Compromise is not a dirty word. I am proud of the compromises which I have made in the pursuit of building peace.

When you come to a place like Warrington, when you meet people like Colin and Wendy Parry it is very difficult not to be positive for the future.

But Republicans cannot make agreements with ourselves. We need unionist partners. We need civic partners. We need to agree the direction of travel for our society and stick to that road map despite the attacks from the rejectionists be they unionist or so called dissident republican.

At times people get frustrated, myself included, at some of the political log jams which crop up from time to time in our process. And at times people can focus on the negativity which flows from these and miss the reality that the job of government continues – Ministers are taking decisions everyday, the All-Ireland and East West political architecture continues – everyday that this happens is another brick being laid on the path to a new future.

Of course we need to find a way of dealing with the past. Of course we need to put plans in place that ensures that the marching season doesn’t become a by word for street violence every summer. But all of this is doable.
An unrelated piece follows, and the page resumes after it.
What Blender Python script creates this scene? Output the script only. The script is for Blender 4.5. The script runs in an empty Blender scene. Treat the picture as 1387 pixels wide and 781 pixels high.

When you reflect on the challenges we have overcome to date – when you reflect on the journey we have all travelled – then it is patently obvious that we cannot and will not let these legacy issues to drag us backwards.

So my message from Warrington – from a building with represents the future – is very simple – Peace needs Partnership.

Let that be what guides us through the next period. Let that be the principle which underpins our political engagement going forward. Let that be the road map to a future built upon genuine reconciliation and progress.

I was once in the IRA. I am now a peace builder. I don’t expect anyone to take me at my word. I expect them to take me by my deeds. I have spent 20 years building the peace. But peace building like conflict is a joint enterprise. I challenge all of the parties to the conflict to pledge their commitment to the type of acknowledgement, respect and compromise we need to move forward in the years ahead."